Imagine the entry of a few hundred individuals every year of the same caliber as the 2015 Paris theatre attackers. India's been dealing with this situation for the last many decades, so there's nothing new in what I'm saying here.
Here's an interesting article:
The number of terrorists in Jammu and Kashmir is at an all-time low and terrorism is declining in the area, a top Jammu and Kashmir cop told India Today.
www.indiatoday.in
From thousands to hundreds to just a few dozen. To us, that's very low. But to you, that's 2 or 3 potential Paris attackers.
How many civilian and security forces are you planning on losing dealing with them? And if you do identify a weak state to deal with, are you gonna occupy it and then suffer through a foreign-funded insurgency?
But it's okay, these guys are Islamists, easy to find them in a crowd and you will find a way to deal with them eventually, after many years, just like India did. However, there's a new threat rearing its head, neo-Nazis, Breivik's ilk, who hate what's happening in the West, that left-leaning Marxist culture Europe is growing into, the very thing the neo-Nazis have always hated.
Far-right biggest threat to our democracy, German Interior Minister Nancy Faeser says - Anadolu Ajansı
www.aa.com.tr
Yeah, so there are a few thousand Breivikis who are currently indisposed dealing with Russia. But once the war is over, presumably in Russia's favour, and once they are asked to go home, but unwilling to go home, how are they gonna react to that? Who are they gonna train their guns against next?
Now someone has to deal with the neo-Nazis. That's a lot of angry, betrayed battle-hardened Breiviks in my eyes.
So that's merely the first step. The first step has nothing to do with Russia, it's just Europe's chickens coming home to roost. So there's nothing NATO can do about it when there's no foreign power directly attributable to these attacks. There's no NATO charter dealing with Europe's many Breiviks.
It's the second step that will see a rise in separatist activities, which will also start on the embers or Islamic or neo-Nazi terrorism in the Baltics or wherever else. It could very well start off as a bar fight if it has to, 'cause, you know, there will be plenty of underlying tension between Russian-speakers in Europe and native Europeans. Could be as simple as a bunch of Latvians or neo-Nazis beating up a Russian-speaker who has lived in the same town for 40 years. Could perhaps lead to an orange revolution in the Baltics.
It's all 'cause people are people. A young 15-year-old Russian kid bullied in school for being Russian in Latvia today may get you a 22-year old Russki-Breivik in 2030. Welcome to Revolution 101. Helped in no small part by Chini-Russki propaganda and funding, and the resurgence of the right wing in Europe, while in the middle of an arms race with both Russia and China.
Expect these things to play out over a decade or more, especially when the US is distracted in the Pacific.

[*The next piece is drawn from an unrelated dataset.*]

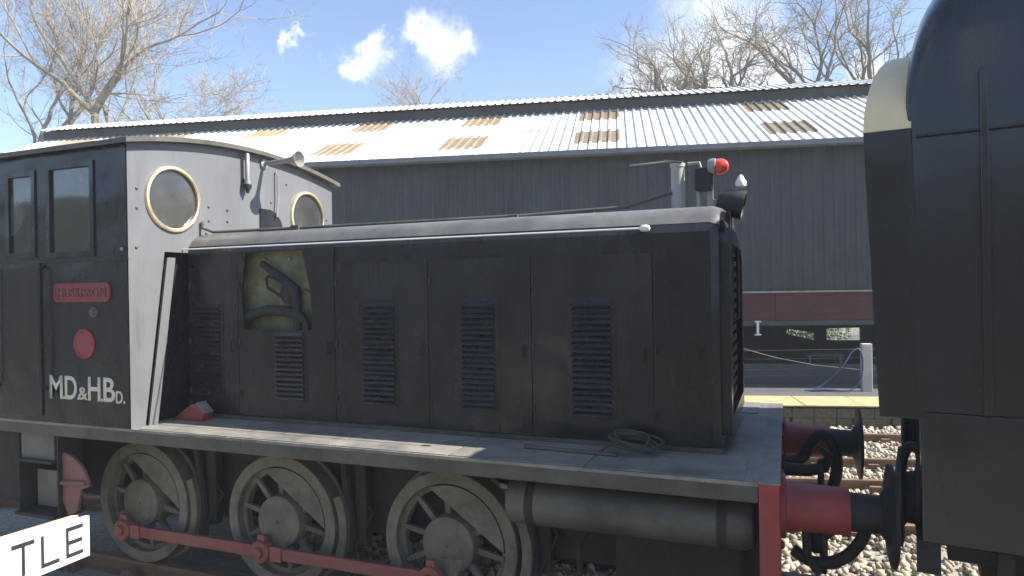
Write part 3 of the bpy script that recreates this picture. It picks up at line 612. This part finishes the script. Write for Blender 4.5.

Okay, alternative. None of the above happens. Russia is defeated, Europe is at peace, even the Nazis are happy and living in peace with Muslims, Jews and homosexuals. But Russia is quietly militarising and modernising. By 2030 or so, they will start an insurgency in the Baltics, NATO doesn't like it and invoke Article 4. Local forces start dealing with an insurgency while Europe talks with Russia. Talks fail and Article 5 is invoked. And oh yeah, all this is happening while China and the US are at war. Yep, very realistic alternative; inovking Article 5 and starting a new world war 'cause there's a separatist movement in the Baltics.
Or how about a more realistic assessment of the alternative scenario? Russia begins a separatist movement openly in the Baltics, and Europe quietly fights it just like India did against Pakistan and avoids a nuclear confrontation in the process? Yeah, that seems more reasonable. A few terrorist attacks in Europe, and insurgencies in the Baltics and Balkans while avoiding an all-out war, yep, seems far more realistic.